The Communion of Nordic Lutheran Dioceses are Lutheran dioceses that entered into schism with their nordic traditional national churches in 2003 due to what they perceived as "the secularization of the national/state churches in their respective countries involving matters of both Christian doctrine and ethics".
[3][4] Their lines of apostolic succession derive from other traditional Lutheran Churches, such as the Evangelical Lutheran Church in Kenya; Walter Obare Omwanza, presiding bishop of the Evangelical Lutheran Church in Kenya, assisted by bishops Leonid Zviki from Belarus, David Tswaedi from South Africa, Børre Knudsen and Ulf Asp from Norway, consecrated Arne Olsson in apostolic succession as the Ordinary for the Mission Province.

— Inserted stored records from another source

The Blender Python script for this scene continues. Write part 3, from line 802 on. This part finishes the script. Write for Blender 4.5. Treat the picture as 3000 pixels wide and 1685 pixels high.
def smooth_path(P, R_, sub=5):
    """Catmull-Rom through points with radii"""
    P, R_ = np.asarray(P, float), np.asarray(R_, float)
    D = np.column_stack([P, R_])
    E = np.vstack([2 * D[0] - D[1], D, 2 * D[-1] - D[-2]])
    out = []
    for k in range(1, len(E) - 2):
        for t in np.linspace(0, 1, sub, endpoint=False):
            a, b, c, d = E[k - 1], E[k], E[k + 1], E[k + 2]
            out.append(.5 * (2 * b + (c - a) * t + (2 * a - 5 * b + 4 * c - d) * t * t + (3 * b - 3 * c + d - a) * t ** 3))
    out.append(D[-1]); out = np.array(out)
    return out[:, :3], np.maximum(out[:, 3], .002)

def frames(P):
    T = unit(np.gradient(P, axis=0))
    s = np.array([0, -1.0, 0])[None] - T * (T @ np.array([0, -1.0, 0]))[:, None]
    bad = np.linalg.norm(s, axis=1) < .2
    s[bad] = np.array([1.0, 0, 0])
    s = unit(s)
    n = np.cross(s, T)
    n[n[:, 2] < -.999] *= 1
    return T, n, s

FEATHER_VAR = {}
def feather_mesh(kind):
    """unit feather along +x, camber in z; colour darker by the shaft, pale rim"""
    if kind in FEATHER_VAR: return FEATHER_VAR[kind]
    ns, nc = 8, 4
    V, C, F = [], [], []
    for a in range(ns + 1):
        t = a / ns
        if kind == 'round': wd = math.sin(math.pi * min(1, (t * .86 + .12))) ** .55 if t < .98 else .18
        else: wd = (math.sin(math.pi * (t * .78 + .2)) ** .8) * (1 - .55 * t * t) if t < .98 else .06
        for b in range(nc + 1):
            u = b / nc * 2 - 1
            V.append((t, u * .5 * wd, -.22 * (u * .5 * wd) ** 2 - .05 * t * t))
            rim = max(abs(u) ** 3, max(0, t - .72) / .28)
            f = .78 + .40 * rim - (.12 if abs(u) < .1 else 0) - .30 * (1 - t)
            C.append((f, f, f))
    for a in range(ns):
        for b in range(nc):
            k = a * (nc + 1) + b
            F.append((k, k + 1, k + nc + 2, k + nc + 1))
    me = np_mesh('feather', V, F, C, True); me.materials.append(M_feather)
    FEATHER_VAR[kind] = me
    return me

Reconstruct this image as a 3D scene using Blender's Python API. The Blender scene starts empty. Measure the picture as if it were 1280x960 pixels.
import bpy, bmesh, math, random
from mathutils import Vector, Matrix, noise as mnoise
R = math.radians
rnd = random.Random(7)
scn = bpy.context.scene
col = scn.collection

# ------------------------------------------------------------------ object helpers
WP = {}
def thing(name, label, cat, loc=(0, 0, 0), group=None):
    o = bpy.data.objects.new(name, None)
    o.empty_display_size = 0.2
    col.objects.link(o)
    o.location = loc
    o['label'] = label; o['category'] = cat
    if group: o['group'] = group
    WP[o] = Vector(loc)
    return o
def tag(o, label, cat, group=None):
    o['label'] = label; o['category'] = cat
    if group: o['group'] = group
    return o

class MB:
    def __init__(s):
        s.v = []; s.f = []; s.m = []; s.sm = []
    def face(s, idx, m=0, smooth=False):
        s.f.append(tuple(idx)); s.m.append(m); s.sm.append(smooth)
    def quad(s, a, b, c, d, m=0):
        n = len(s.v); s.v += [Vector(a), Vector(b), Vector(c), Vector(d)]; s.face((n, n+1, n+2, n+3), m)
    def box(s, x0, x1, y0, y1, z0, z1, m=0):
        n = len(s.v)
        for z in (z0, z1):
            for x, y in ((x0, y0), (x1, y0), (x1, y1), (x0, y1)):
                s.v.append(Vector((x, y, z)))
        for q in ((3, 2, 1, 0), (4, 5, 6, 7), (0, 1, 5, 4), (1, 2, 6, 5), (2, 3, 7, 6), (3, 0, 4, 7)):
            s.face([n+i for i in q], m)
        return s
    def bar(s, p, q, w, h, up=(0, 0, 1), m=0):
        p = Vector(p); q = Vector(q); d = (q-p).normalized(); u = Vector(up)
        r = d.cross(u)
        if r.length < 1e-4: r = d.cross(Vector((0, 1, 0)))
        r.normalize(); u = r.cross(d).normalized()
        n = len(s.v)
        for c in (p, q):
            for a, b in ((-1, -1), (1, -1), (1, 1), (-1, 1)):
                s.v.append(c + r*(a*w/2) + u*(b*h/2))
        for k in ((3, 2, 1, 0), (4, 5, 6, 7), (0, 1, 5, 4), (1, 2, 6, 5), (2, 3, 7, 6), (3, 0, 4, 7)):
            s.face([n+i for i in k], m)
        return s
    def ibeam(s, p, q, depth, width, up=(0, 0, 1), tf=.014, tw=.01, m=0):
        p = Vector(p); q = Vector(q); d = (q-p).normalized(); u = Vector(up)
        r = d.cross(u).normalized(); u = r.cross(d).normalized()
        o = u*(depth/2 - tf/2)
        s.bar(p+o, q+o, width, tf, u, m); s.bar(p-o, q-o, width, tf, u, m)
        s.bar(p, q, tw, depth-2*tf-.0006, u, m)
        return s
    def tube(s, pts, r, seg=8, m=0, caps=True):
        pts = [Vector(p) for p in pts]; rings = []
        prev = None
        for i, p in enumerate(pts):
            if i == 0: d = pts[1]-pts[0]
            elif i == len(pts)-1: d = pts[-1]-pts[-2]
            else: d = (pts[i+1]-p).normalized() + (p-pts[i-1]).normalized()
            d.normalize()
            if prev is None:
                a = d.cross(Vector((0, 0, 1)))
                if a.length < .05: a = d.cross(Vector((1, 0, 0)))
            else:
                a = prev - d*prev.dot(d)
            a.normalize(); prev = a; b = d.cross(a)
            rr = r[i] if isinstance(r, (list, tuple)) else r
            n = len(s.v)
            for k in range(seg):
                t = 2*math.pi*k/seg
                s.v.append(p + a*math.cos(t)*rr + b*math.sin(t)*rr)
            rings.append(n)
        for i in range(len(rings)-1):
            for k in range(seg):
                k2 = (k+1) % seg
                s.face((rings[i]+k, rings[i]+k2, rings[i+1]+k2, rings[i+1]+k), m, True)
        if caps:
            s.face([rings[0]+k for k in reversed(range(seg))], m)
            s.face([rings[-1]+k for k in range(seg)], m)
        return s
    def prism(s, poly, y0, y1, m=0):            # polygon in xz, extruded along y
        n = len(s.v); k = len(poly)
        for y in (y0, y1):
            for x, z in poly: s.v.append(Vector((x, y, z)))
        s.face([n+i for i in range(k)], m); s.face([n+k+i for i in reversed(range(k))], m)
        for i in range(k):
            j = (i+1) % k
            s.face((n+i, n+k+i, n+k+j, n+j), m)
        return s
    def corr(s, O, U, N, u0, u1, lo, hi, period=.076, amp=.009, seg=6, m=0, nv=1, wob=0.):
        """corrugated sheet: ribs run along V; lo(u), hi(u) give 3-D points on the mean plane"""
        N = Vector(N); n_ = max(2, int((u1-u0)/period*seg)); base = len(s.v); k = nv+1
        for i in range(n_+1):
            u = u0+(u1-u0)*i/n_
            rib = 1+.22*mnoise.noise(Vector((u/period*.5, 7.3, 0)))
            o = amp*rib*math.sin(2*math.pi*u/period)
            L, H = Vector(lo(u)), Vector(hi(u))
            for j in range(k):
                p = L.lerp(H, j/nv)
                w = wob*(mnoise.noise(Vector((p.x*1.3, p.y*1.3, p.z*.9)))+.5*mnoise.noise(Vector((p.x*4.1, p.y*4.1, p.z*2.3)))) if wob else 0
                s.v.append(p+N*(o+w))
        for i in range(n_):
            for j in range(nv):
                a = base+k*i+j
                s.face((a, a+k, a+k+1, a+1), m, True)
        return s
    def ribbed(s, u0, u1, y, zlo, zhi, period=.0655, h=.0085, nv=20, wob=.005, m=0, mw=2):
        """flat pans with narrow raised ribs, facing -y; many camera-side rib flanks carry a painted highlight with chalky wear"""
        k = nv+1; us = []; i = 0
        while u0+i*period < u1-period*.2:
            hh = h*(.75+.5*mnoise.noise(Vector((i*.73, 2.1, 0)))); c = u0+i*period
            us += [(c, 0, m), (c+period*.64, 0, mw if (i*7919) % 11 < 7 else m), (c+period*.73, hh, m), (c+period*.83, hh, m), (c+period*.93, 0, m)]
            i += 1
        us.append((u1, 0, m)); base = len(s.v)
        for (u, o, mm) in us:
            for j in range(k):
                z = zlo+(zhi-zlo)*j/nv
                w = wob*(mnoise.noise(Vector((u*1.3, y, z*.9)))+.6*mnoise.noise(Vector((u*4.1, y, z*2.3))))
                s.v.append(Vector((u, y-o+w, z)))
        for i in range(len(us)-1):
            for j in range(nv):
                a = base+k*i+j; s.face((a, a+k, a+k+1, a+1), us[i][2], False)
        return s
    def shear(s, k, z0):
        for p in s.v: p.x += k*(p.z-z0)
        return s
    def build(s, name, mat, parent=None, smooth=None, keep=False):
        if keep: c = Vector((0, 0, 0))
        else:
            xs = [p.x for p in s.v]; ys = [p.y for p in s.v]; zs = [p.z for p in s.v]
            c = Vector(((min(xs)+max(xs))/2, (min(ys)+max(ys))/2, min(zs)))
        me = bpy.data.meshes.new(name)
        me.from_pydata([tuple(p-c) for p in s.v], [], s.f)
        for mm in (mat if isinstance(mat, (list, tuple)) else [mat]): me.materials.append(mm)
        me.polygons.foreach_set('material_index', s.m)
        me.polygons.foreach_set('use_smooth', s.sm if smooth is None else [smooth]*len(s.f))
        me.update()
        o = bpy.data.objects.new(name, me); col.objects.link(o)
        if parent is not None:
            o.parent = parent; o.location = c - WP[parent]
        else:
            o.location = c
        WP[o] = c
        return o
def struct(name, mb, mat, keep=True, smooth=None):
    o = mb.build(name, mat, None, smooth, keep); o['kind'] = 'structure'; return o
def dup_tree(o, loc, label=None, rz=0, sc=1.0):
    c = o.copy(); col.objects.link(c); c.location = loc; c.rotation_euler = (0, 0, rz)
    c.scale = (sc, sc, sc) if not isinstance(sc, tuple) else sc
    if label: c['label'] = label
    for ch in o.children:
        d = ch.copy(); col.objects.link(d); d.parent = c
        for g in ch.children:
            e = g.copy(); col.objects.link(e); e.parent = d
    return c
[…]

[2] The first bishop of the Evangelical Lutheran Mission Diocese of Finland, Risto Soramies, was then ordained by Matti Väisänen of the Mission Province of the Church of Sweden.
[6][4] As such, the Communion of Nordic Lutheran Dioceses affirms:[6] We believe, teach and confess that biblical faith and doctrine which is founded on the prophetic and apostolic Scriptures of the New and the Old Testament and which has been expressed in the three main creeds of the Early Church, that is, the Apostolic, the Nicene-Constantinopolitan and the Athanasian Creed, and in the unaltered Augsburg Confession, and that is rightly and bindingly explained by all the books accepted into the Book of Concord of the Lutheran Church.
[6]In the view of the Communion of Nordic Lutheran Dioceses, "it has retained the historic teachings and practice that the politically selected church structure has abandoned, it is a believing remnant of those churches.